Google boost for SA tech training

Riaz Moola, attending a company programme at the Google headquarters in California in July last year.

Riaz Moola, attending a company programme at the Google headquarters in California in July last year.

Published Jan 26, 2016

Share

A Durban-born IT entrepreneur’s efforts to improve South Africa’s computer science skills have received a shot in the arm with tech giant Google pledging its support for the cause.

Riaz Moola, 23, concerned about the quality of computer sciences in South Africa, decided to do something about it and in July 2012 founded Hyperion Development SA, an online course teaching programming to undergraduate students.

Hyperion, he says, is now “driven by university students acting as tutors, where people can take free courses in programming”.

More than 8 500 students from universities in southern Africa have signed up.

Moola did a three-month internship with Google in Switzerland last year.

“While I was at Google I started talking to the people involved with Google Africa, telling them what Hyperion was doing. “

He said Google later said it was interested in a partnership and would provide funding.

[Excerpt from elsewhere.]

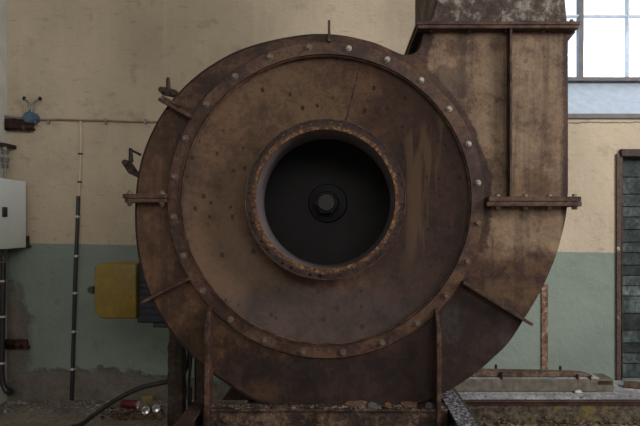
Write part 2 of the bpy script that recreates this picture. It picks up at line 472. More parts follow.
# boarded door
door = bpy.data.objects.new('door_1', None); COL.objects.link(door); door.location = (DX0, YW, ZP); struct(door)
z = ZP+.004; k = 0
while z < DZ1-.01:
    h = rnd.choice((.07, .085, .095, .115)); z1 = min(z+h, DZ1-.004)
    yo = rnd.uniform(0, .012)
    MB().box(DX0+.002, DX1-.002, YW+.05+yo, YW+.075+yo, z, z1-.004).build('board', M['boards'][rnd.choice((0, 1, 1, 2, 2, 3))], door, bevel=.003)
    z = z1; k += 1
MB().box(DX0+.002, DX1-.002, YW+.1, YW+.12, ZP, DZ1).build('backing', M['dark'], door)
fr = MB(); x0 = ax(615.5, YW)
fr.box(x0, DX0, YW-.018, YW+.02, ZP-.02, az(154, YW)); fr.box(DX0-.012, DX0, YW-.018, YW+.05, ZP, az(154, YW))
fr.build('frame', M['peel'], door, bevel=.002)
MB().box(ax(619, YW), DX1+.05, YW-.03, YW+.02, az(157, YW), az(149.5, YW)).build('lintel', M['dark'], door, bevel=.005)

# ------------------------------------------------------------------ the fan
fan = empty('centrifugal_fan', RO, 'huge rusty centrifugal fan with snail-shaped casing and round open inlet', 'fan')
out_px = [(424,28),(423,38),(420.5,47),(415,53),(406,55),(397,52.5),(385,47),(370,41),(350,36),(330,33.5),(310,33.5),(290,36),(270,40),(250,45.5),(230,53.5),
          (210,65),(195,76),(180,90),(165,108),(153,128),(144,149),(138,171),(135,195),(134.3,220),(136,245),(140,268),(147,291),(156,310),(165,325),
          (176,340),(187,352),(200,365),(213,375.5),(232,388),(250,399),(268,406),(300,409),(390,409),(416,404),(448,391),(476,372.6),(494,357),(509,342),(524,319),(539.6,293),
          (549,273),(556.5,254),(563,230),(566.5,212),(568,190),(568,28)]
curve = catmull(out_px[1:-1], 3)
OUT = [out_px[0]]+curve+[out_px[-1]]
OP = [(ax(x, YP), az(y, YP)) for x, y in OUT]
def circ(r, n=96, cx=AXX, cz=AXZ): return [(cx+r*math.cos(2*PI*k/n), cz+r*math.sin(2*PI*k/n)) for k in range(n)]
S = YP/F
R_OUT, R_IN = 158*S, 145*S
YBK = 2.95
def offset(poly, d):
    o = []
    for i, p in enumerate(poly):
        a = Vector(poly[max(i-1, 0)]); b = Vector(poly[min(i+1, len(poly)-1)]); t_ = (b-a).normalized()
        o.append((p[0]-t_.y*d, p[1]+t_.x*d))
    return o
FP = []
for (x, z), (xo, zo) in zip(OP, offset(OP, .010)):
    k = max(0., min(1., (ax(380, YP)-x)/.3)); FP.append((x+(xo-x)*k, z+(zo-z)*k))
MB().prism(FP, YP, YP+.008, [circ(149*S)]).build('front_plate', M['front'], fan)
MB().prism(OP, YBK, YBK+.008, [circ(.09, 32)]).build('back_plate', M['shell'], fan)
# scroll shell
sh = MB()
inn = offset(OP, .006)
rows = []
for poly in (OP, inn):
    for y in (YP+.008, YBK):
        rows.append([sh.bm.verts.new((x, y, z)) for x, z in poly])
sh.bridge(rows[0], rows[1], False); sh.bridge(rows[2], rows[3], False); sh.bridge(rows[0], rows[2], False); sh.bridge(rows[1], rows[3], False)
for e in (0, -1): sh.face([rows[0][e], rows[1][e], rows[3][e], rows[2][e]])
sh.build('scroll_shell', M['shell'], fan)
# cover ring, dished cover disc
yr = YP-.013
MB().lathe([(R_OUT, YP-.0005), (R_OUT, yr+.003), (R_OUT-.003, yr), (R_IN+.003, yr), (R_IN, yr+.003), (R_IN, YP+.012), (R_IN+.004, YP+.012), (R_IN+.004, YP-.0005)], AXX, AXZ, 144, True).build('cover_ring', M['ring'], fan)
MB().lathe([(R_IN-.0005, yr-.004), (R_IN+.0025, yr-.004), (R_IN+.0025, yr+.002), (R_IN-.0005, yr+.002)], AXX, AXZ, 144, True).build('ring_lip', M['ring'], fan)
MB().lathe([(R_IN-.004+.0045*math.cos(q*PI/4), yr+.008+.0045*math.sin(q*PI/4)) for q in range(8)], AXX, AXZ, 144, True).build('disc_bead', M['bar'], fan)
r_t = .2725
YF = 2.42
prof = []
for q in range(13):
    u = q/12; r = R_IN+.003+(r_t+.008-R_IN-.003)*u
    prof.append((r, YP+.014+.085*u-.02*u*u))
disc = MB().lathe(prof+[(r, y+.006) for r, y in prof[::-1]], AXX, AXZ, 144, True).build('cover_disc', M['disc'], fan)
# welded seam across the disc
p = []
for q in range(12):
    u = q/11; px = 361+(346-361)*u; py = 62+(121-62)*u
    r = math.hypot(px-326, py-199)*S; uu = (R_IN+.003-r)/(R_IN+.003-r_t-.008)
    y = YP+.014+.085*uu-.02*uu*uu
    p.append((ax(px, y), y-.001+.0006*math.sin(q*5), az(py, y)))
MB().tube(p, [.0035+.0012*math.sin(q*3.1) for q in range(12)], 8).build('weld_seam', M['bar'], disc)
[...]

“We applied in November last year; we had to go through a whole round of interviews and checks,” he said.

Hyperion’s programme will now form part of Google’s international project of improving computer science and training. The British Computer Society is also lending a hand to the year-long partnership, which started in December last year. The project will also establish the Computer Science Association of South Africa.

“This partnership will give everyone interested in computer science in South Africa, or in the whole of Africa, an opportunity to pursue it.

“In 2013, we were asked by the Department of Education in KZN and the Western Cape to train their IT teachers in programming. We ran several workshops for them, funded by Oracle, and trained half of all the IT teachers in the country,” he said.

Hyperion secured funding from the Python Software Foundation in 2014 and was approached by the Council for Scientific and Industrial Research to train 80 of its staff in Python programming.

“We have close ties with the Google Africa team and are working to help Google run recruiting events in South Africa, and deliver their training through our online course platform,” he said.